First, it shifts the doctrine of preservation away from the original Hebrew and Greek texts and relocates it into a single English translation, a move without biblical precedent. Scripture nowhere teaches that God would preserve His Word in one translation, let alone in English.
Second, KJV-Onlyism implicitly denies the legitimacy of the global church prior to 1611 and marginalizes non-English-speaking believers. If God’s perfect Word existed only after the publication of the KJV, then centuries of Christians were left without full access to Scripture—a conclusion incompatible with God’s faithfulness.
Third, the position ignores the reality of textual revision. The KJV itself is a revision of earlier English Bibles and has been revised multiple times since its publication.
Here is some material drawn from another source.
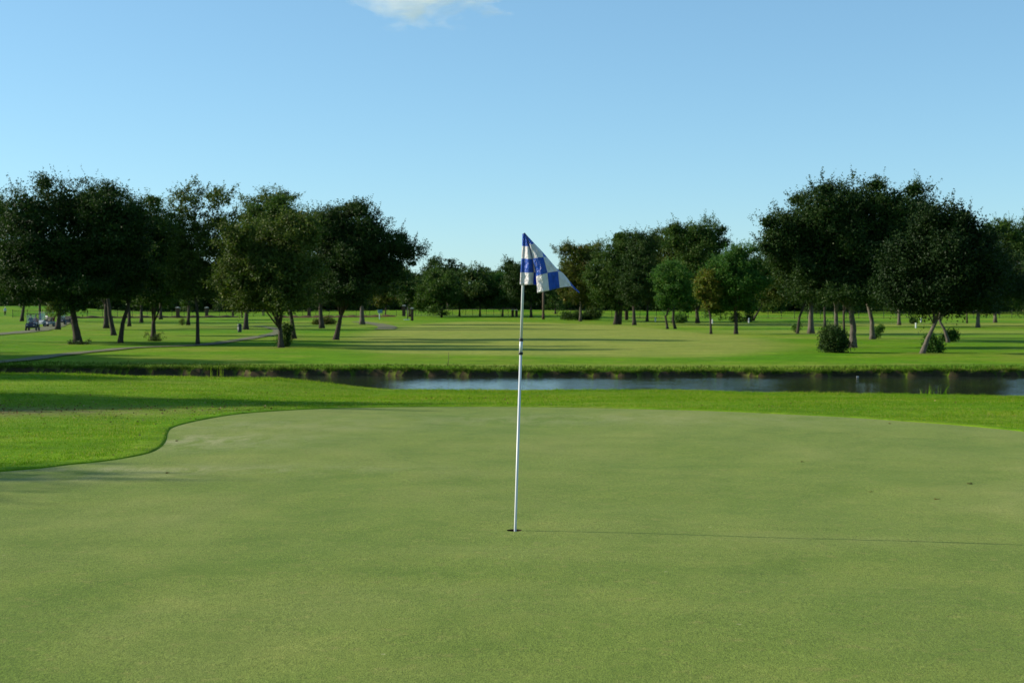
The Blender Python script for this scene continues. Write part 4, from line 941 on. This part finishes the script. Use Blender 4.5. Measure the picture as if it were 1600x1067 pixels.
# debris on the green
for i, (px, py, s, lab) in enumerate([(1515, 755.5, .04, "dark curled leaf on the green near the right edge"), (1464, 778, .022, "small dark leaf on the green below the curled one"), (1390, 663, .025, "small leaf on the back of the green at right"), (276, 692, .022, "brown leaf on the worn patch of the green"), (262, 741, .02, "brown leaf on the green near its left edge"), (1254, 723, .02, "pale leaf bit in the right middle of the green"), (1360, 766, .018, "thin twig on the green left of the small dark leaf")]):
    x, y = flat(px, py); r = np.random.default_rng(600 + i);     g = []
    for a in range(5):
        for c_ in range(4): g.append(((a - 2) / 4 * s * 2, (c_ - 1.5) / 3 * s * (1 - abs(a - 2) / 2.6), .004 * math.sin(a * 1.1 + c_ * .8 + i) + .001 * c_))
    Fq_ = [(a * 4 + c_, a * 4 + 4 + c_, a * 4 + 5 + c_, a * 4 + 1 + c_) for a in range(4) for c_ in range(3)]
    o = np_mesh("fallen_leaf", np.array(g), np.array(Fq_), M["litter"], smooth_=True); o.location = (x, y, .006 + float(und(np.array([x]), np.array([y]))[0]) + .004); o.rotation_euler = (.08, .06, r.uniform(0, 3))
    md = o.modifiers.new("s", 'SOLIDIFY'); md.thickness = .0015
    tag(o, lab, "leaf", "leaves lying on the green")
b = at(1340, 590, 59.4); o = MB().box((0, 0, 0), (.10, .04, .03), bev=.01).build("litter_scrap", M["whitep"]); o.location = (b.x, b.y, WATER_Z + .03); tag(o, "tiny white scrap floating at the far waterline", "litter")

# ------------------------------------------------------------------ people
def skinned(name, verts, edges_, radii, mat, parent, sub=1, root=0):
    me = bpy.data.meshes.new(name); me.from_pydata(verts, edges_, []); me.materials.append(mat)
    o = bpy.data.objects.new(name, me); COL.objects.link(o)
    if parent: o.parent = parent
    m = o.modifiers.new("skin", 'SKIN'); m.use_smooth_shade = True
    sv = me.skin_vertices
    if not sv:
        bpy.context.view_layer.objects.active = o
    for i, rd in enumerate(radii): me.skin_vertices[0].data[i].radius = rd if hasattr(rd, '__len__') else (rd, rd)
    me.skin_vertices[0].data[root].use_root = True
    s = o.modifiers.new("sub", 'SUBSURF'); s.levels = sub; s.render_levels = sub
    return o
def person(loc, rz, label, shirt, trousers, hatm, seated=False, hold=None):
    V = []; E = []; R = []
    def add(p, r_, par=None):
        V.append(p); R.append(r_)
        if par is not None: E.append((par, len(V) - 1))
        return len(V) - 1
    hz = .55 if seated else .95
    root_ = None
    pel = add((0, 0, hz), (.15, .11)); wa = add((0, .0, hz + .16), (.13, .095), pel); ch = add((0, .01, hz + .36), (.155, .105), wa)
    nk0 = add((0, 0, hz + .52), (.09, .07), ch); nk = add((0, 0, hz + .58), .05, nk0); hd = add((0, -.01, hz + .66), (.065, .075), nk); h2 = add((0, -.015, hz + .75), (.078, .095), hd); h3 = add((0, 0, hz + .81), (.05, .06), h2)
    arms = []; legs = []
    for s_ in (-1, 1):
        sh = add((s_ * .17, 0, hz + .47), .055, ch)
        if seated: el = (s_ * .24, -.12, hz + .22); wr = (s_ * .14, -.36, hz + .28)
        else: el = (s_ * .25, .02, hz + .20) if s_ > 0 else (-.25, -.04, hz + .22); wr = (s_ * .24, -.14, hz + .0)
        e = add(el, .04, sh); w = add(wr, .027, e); d = (Vector(wr) - Vector(el)).normalized(); pm = Vector(wr) + d * .06; p = add(tuple(pm), (.03, .018), w)
        for f_ in range(5):
            o_ = (f_ - 2) * .014; q = pm + Vector((o_, 0, 0)) * (1 if f_ < 4 else 1.6) + d * (.03 if f_ < 4 else -.02)
            a_ = add(tuple(q), .008, p); add(tuple(q + d * (.03 - .004 * abs(f_ - 1)) + Vector((0, -.008, -.008))), .007, a_)
        hp = add((s_ * .09, 0, hz - .06), .085, pel)
        if seated: kn = (s_ * .12, -.42, hz - .04); an = (s_ * .12, -.50, .12)
        else: kn = (s_ * .10, -.03 * s_, hz * .52); an = (s_ * .11, .03 * s_, .09)
        k2 = add(kn, .058, hp); a2 = add(an, .038, k2); add((an[0], an[1] - .13, an[2] - .05), (.04, .028), a2)
        arms.append([(s_ * .17, 0, hz + .47), tuple(Vector(el)), tuple(Vector(el).lerp(Vector(wr), .1))]); legs.append([(s_ * .09, 0, hz - .06), kn, tuple(Vector(kn).lerp(Vector(an), .93))])
    b = skinned("person", V, E, R, M["skin"], None); b.location = loc; b.rotation_euler = (0, 0, rz); tag(b, label, "person")
    v = [(0, 0, hz), (0, 0, hz + .16), (0, .01, hz + .36), (0, 0, hz + .50)]; e_ = [(0, 1), (1, 2), (2, 3)]; r_ = [(.165, .125), (.145, .11), (.17, .12), (.09, .08)]
    for a_ in arms: n_ = len(v); v += a_; e_ += [(2, n_), (n_, n_ + 1), (n_ + 1, n_ + 2)]; r_ += [.07, .058, .052]
    skinned("shirt", v, e_, r_, M[shirt], b)
    v = [(0, 0, hz + .03)]; e_ = []; r_ = [(.16, .125)]
    for a_ in legs: n_ = len(v); v += a_; e_ += [(0, n_), (n_, n_ + 1), (n_ + 1, n_ + 2)]; r_ += [.098, .072, .055]
    skinned("trousers", v, e_, r_, M[trousers], b)
    mb = MB(); mb.tube([(0, 0, hz + .77), (0, 0, hz + .82), (0, 0, hz + .86), (0, 0, hz + .875)], [.098, .098, .075, .02], 12).box((0, -.12, hz + .785), (.14, .12, .014)); mb.build("cap", M[hatm], b, True)
    mb = MB(); mb.tube([(0, -.105, hz + .735), (0, -.122, hz + .715)], [.008, .012], 6); mb.tube([(-.085, 0, hz + .74), (-.097, 0, hz + .73)], [.018, .012], 6).tube([(.085, 0, hz + .74), (.097, 0, hz + .73)], [.018, .012], 6); mb.build("nose_and_ears", M["skin"], b, True)
    return b

# ------------------------------------------------------------------ golf carts
def cart(px, py, rz, label, body, roof):
    b = hit(px, py); o = empty("golf_cart", b, rz, label=label, cat="golf cart", group="golf carts on the far left path")
    # front faces -Y
    mb = MB(); v = []; prof = [(-1.22, .32), (-1.25, .55), (-1.05, .78), (-.72, .88), (-.60, .80), (-.52, .40), (.18, .40), (.22, .70), (.95, .72), (1.12, .60), (1.12, .32)]
    n = len(prof)
    for s_ in (-1, 1):
        for y, z in prof: v.append((s_ * (.56 if z < .8 else .5), y, z))
    f = [(i, (i + 1) % n, (i + 1) % n + n, i + n) for i in range(n)] + [tuple(reversed(range(n))), tuple(range(n, 2 * n))]
    mb.add(v, f); mb.build("body", M[body], o, bevel=.03)
    MB().box((0, .42, .78), (1.0, .50, .14), bev=.04).build("seat", M["seatm"], o); MB().box((0, .72, 1.05), (1.0, .12, .42), bev=.04).build("backrest", M["seatm"], o)
    MB().box((0, .02, 1.86), (1.16, 1.75, .07), bev=.03, taper=.92).build("roof", M[roof], o)
    for sx in (-1, 1):
        MB().tube([(sx * .50, -.78, .85), (sx * .50, -.62, 1.84)], .02, 6).build("roof_post", M["iron"], o, True)
        MB().tube([(sx * .50, .98, .7), (sx * .50, .78, 1.84)], .02, 6).build("roof_post", M["iron"], o, True)
        MB().box((sx * .36, -1.235, .62), (.17, .05, .10), bev=.015).build("headlight", M["stone"], o)
        for y in (-.85, .82):
            w = MB().tube([(sx * .46, y, .23), (sx * .48, y, .23), (sx * .60, y, .23), (sx * .62, y, .23)], [.20, .235, .235, .20], 18).build("wheel", M["black"], o, True)
            MB().tube([(sx * .60, y, .23), (sx * .635, y, .23)], [.12, .10], 12).build("rim", M["stone"], w, True)
    MB().box((0, -.705, 1.33), (.96, .015, .80), rot=Matrix.Rotation(-.16, 3, 'X')).build("windscreen", M["glass"], o)
    MB().tube([(-.25, -.5, .95), (-.25, -.36, 1.08)], .02, 6).tube([(-.25 + .17 * math.cos(t), -.36 + .08 * math.sin(t), 1.08 + .15 * math.sin(t)) for t in np.linspace(0, 2 * PI, 15)], .015, 5).build("steering_wheel", M["black"], o, True)
    for sx in (-.22, .22):
        MB().tube([(sx, 1.12, .55), (sx, 1.2, 1.0), (sx, 1.22, 1.25)], [.13, .14, .13], 12).build("golf_bag", M["redp"], o, True)
    return o, b
o1, b1 = cart(51, 517, .15, "dark golf cart with two riders, nearest on the path", "cartblue", "canopydark")
o2, b2 = cart(72, 510.5, -.45, "pale golf cart with clear windscreen, second on the path", "cartwhite", "canopy")
o3, b3 = cart(102, 507.5, -.3, "navy golf cart half hidden behind a trunk, last on the path", "cartblue", "canopy")
def in_cart(b, rz, sx):
    Mx = Matrix.Rotation(rz, 3, 'Z'); return Vector(b) + Mx @ Vector((sx, .42, .36))
person(in_cart(b1, .15, -.26), .15, "golf cart driver in dark clothes and cap", "darkcloth", "darkcloth", "darkcloth", True)
person(in_cart(b1, .15, .26), .15, "passenger in a pink top in the nearest golf cart", "pink", "whitecloth", "whitecloth", True)
person(in_cart(b2, -.45, -.26), -.45, "driver in white sitting in the pale golf cart", "whitecloth", "darkcloth", "whitecloth", True)
person(hit(8, 494), .4, "person in pale blue shirt and dark trousers standing on the rise", "bluecloth", "darkcloth", "whitecloth")

# ------------------------------------------------------------------ cloud
m, nt, out = new_mat("cloud_vapour")
tc = nt.nodes.new("ShaderNodeTexCoord").outputs["Object"]
ln = nt.nodes.new("ShaderNodeVectorMath"); ln.operation = 'LENGTH'; nt.links.new(tc, ln.inputs[0])
nz = noise(nt, mapping(nt, tc, (1.6, 1.2, 1.1)), 1.7, 5, .62, .4)
dn = math_(nt, 'SUBTRACT', math_(nt, 'ADD', math_(nt, 'MULTIPLY', math_(nt, 'SUBTRACT', nz, .5), 2.8), .46), math_(nt, 'MULTIPLY', ln.outputs["Value"], .95))
dn = math_(nt, 'MULTIPLY', math_(nt, 'MAXIMUM', dn, 0.0), .04)
vs = nt.nodes.new("ShaderNodeVolumePrincipled"); vs.inputs["Color"].default_value = (.98, .97, .97, 1); nt.links.new(dn, vs.inputs["Density"]); nt.links.new(vs.outputs[0], out.inputs["Volume"])
bm_v = []; import bmesh
me = bpy.data.meshes.new("cloud"); bm = bmesh.new(); bmesh.ops.create_icosphere(bm, subdivisions=4, radius=1.0); bm.to_mesh(me); bm.free(); me.materials.append(m)
cl = bpy.data.objects.new("cloud", me); COL.objects.link(cl); cl.location = at(664, -4, 3000); cl.scale = (250, 120, 74)
tag(cl, "small thin white cloud at the top of the sky", "cloud", kind="stuff")


# ------------------------------------------------------------------ light
SUN_EL = math.radians(23); SX, SY = -0.984, 0.18   # horizontal direction towards the sun
w = bpy.data.worlds.new("World"); sc.world = w; w.use_nodes = True; nt = w.node_tree; nt.nodes.clear()
sky = nt.nodes.new("ShaderNodeTexSky"); sky.sky_type = 'NISHITA'; sky.sun_disc = False; sky.sun_elevation = SUN_EL
sky.sun_rotation = math.atan2(SX, SY); sky.air_density = .85; sky.dust_density = .25; sky.ozone_density = 6.0; sky.altitude = 0
bg = nt.nodes.new("ShaderNodeBackground"); bg.inputs[1].default_value = .105; ow = nt.nodes.new("ShaderNodeOutputWorld")
gm = nt.nodes.new('ShaderNodeGamma'); gm.inputs[1].default_value = .7; nt.links.new(sky.outputs[0], gm.inputs[0])
nt.links.new(mixc(nt, 1.0, gm.outputs[0], (1.57, 1.88, 1.80), 'MULTIPLY'), bg.inputs[0]); nt.links.new(bg.outputs[0], ow.inputs[0])
sl = bpy.data.lights.new("sun", 'SUN'); sl.energy = 5.0; sl.angle = math.radians(.55); sl.color = (1, .92, .80)
so = bpy.data.objects.new("sun", sl); COL.objects.link(so)
sd_ = Vector((SX * math.cos(SUN_EL), SY * math.cos(SUN_EL), math.sin(SUN_EL))).normalized()
so.rotation_euler = sd_.to_track_quat('Z', 'Y').to_euler(); so.location = (0, 0, 60)

vs_ = sc.view_settings; vs_.view_transform = 'Standard'; vs_.look = 'None'; vs_.exposure = .55; vs_.gamma = 1
sc.cycles.max_bounces = 6; sc.cycles.transparent_max_bounces = 8; sc.cycles.volume_bounces = 3
sc.cycles.use_denoising = True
To claim perfection for one stage of this process while rejecting all others is arbitrary and inconsistent.
Finally, KJV-Onlyism elevates a tradition to the level of doctrine, confusing reverence for a beloved translation with divine authority. Such elevation risks bibliolatry by attaching infallibility to a human translation rather than to God’s inspired revelation.
Conclusion
The Word of God has been faithfully preserved through the total witness of the manuscript tradition, encompassing Alexandrian, Western, and Byzantine texts. This preservation is evident not in a single manuscript, text-type, or translation, but in the remarkable consistency of Scripture across time, geography, and language.
The King James Version remains a monumental and influential English Bible, valued for its literary beauty and historical significance. However, it is neither perfect nor final, and it stands as one translation among many within a long and ongoing history of biblical transmission.
Therefore, KJV-Onlyism must be rejected as false teaching. It misrepresents the doctrine of preservation, distorts church history, and imposes an unnecessary and unbiblical standard upon the people of God. A faithful view of Scripture honors the providence of God in preserving His Word through many witnesses, while recognizing that no single translation exhausts the fullness of that preservation.